El Adviento es el tiempo litúrgico de incrementar la luz, si es que queremos salir de las tinieblas. Es un tiempo de espera esperanzada que aguarda con ilusión la llegada del Salvador. No tanto un tiempo de neones como de velas en la intimidad, más de escucha creyente que de grandes almacenes repletos y corazón vacío. Y es un tiempo de revisión para percibir por los ojos aquello que no vemos.
A este tercer domingo de Adviento se le denomina tradicionalmente como domingo Gaudete (Alégrate). No una alegría impostada, sino una alegría sencilla, porque ya está tan cerca el que ha de venir, que el corazón lo nota y el rostro lo refleja. Pero para descubrir ese manantial de alegría hemos de superar esa cortedad de vista que nos termina por sumir en el aburrimiento y en el desánimo. Si aprendemos a reconocer al Dios que viene y llega a hacerse hombre, entonces seremos capaces de contemplar el misterio de la la gloria del Señor.
Todo nuevo, renovado, distinto, resplandeciente. Es Él el Señor, que viene a salvarnos y por ello se abren los ojos de los ciegos, los oídos de los sordos, y hasta el cojo es capaz de saltar como Un ciervo. ¿No lo ves? ¿Todavía no lo ves? ¿Es que no te das cuenta de que hay una nueva realidad que percibir y una nueva manera de percibirla?
El Bautista, preso y encadenado en la cárcel, no sé si le flojea el ánimo para mantener esa manera tan suya de ver con los ojos despiertos de la profecía, o será sólo que prefiere que sus discípulos vean por si mismos esa realidad que Jesucristo inaugura. El caso es que les manda ir a cerciorarse, a comprobar con sus ojos al que hace ver a los ciegos, escuchar a los sordos, andar a los cojos, a los leprosos, convertirse a los publicanos. Al que da cumplimiento a las Escrituras, el Mesías esperado. La realidad espiritual del Reino irrumpe con fuerza y es imparable. Lo nunca visto: a Dios hecho hombre rehumanizándonos con la fuerza de la ternura de Dios ya está operante y no tiene vuelta atrás.
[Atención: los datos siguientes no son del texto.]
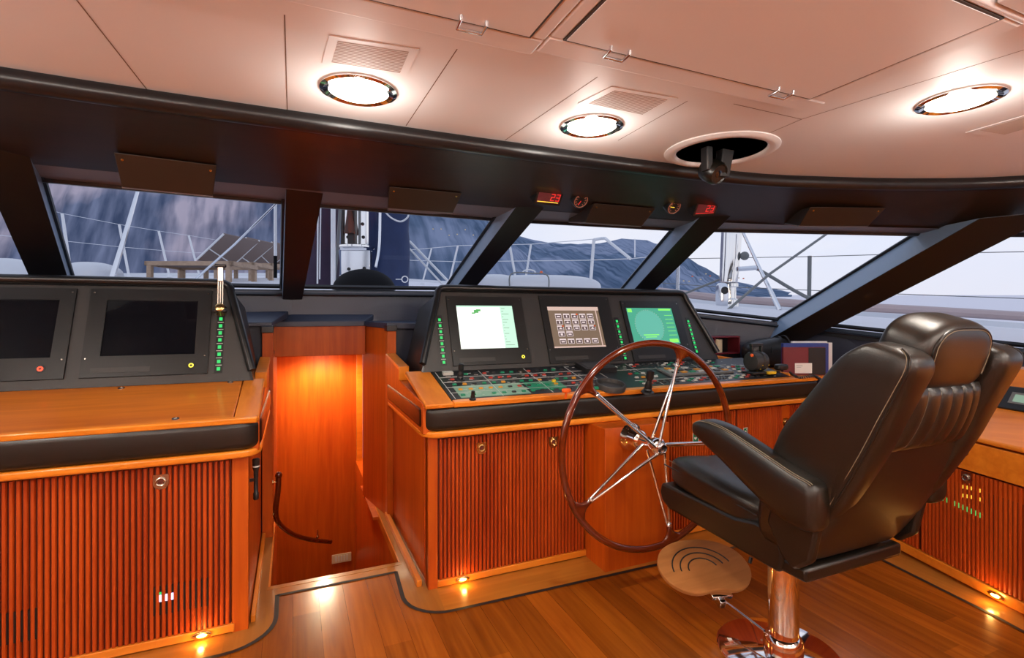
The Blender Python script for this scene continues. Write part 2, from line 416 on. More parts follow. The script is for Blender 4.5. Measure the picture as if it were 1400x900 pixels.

Habrá quien quiera seguir sin ver lo nunca visto, el que quiera quedarse al margen de esta luz imparable de la auténtica Navidad, el que prefiera quedarse en el calabozo que no permite ver del todo, sólo de oídas lo nunca visto o el que mire las luces artificiales de una Navidad artificiosa. Pero a los que queremos empezar a ver de veras, Jesús nos responde ¿Qué salisteis a ver? Si reconocemos al Bautista como el predecesor, podremos contemplar al que él anunciaba: el Cristo, el Señor, el Dios humanado. Él nos capacita para ver y valorarlo todo de un modo nunca visto.
Si ves una luz nueva, una estrella nueva que apunta a lo desconocido, distínguela, reconócela y síguela. Algo en lo más profundo de ti te dirá que estas en lo cierto, en el camino que lleva a Belén, a contemplar y adorar a ese pequeñín entre pañales. Ahí está presente lo nunca visto.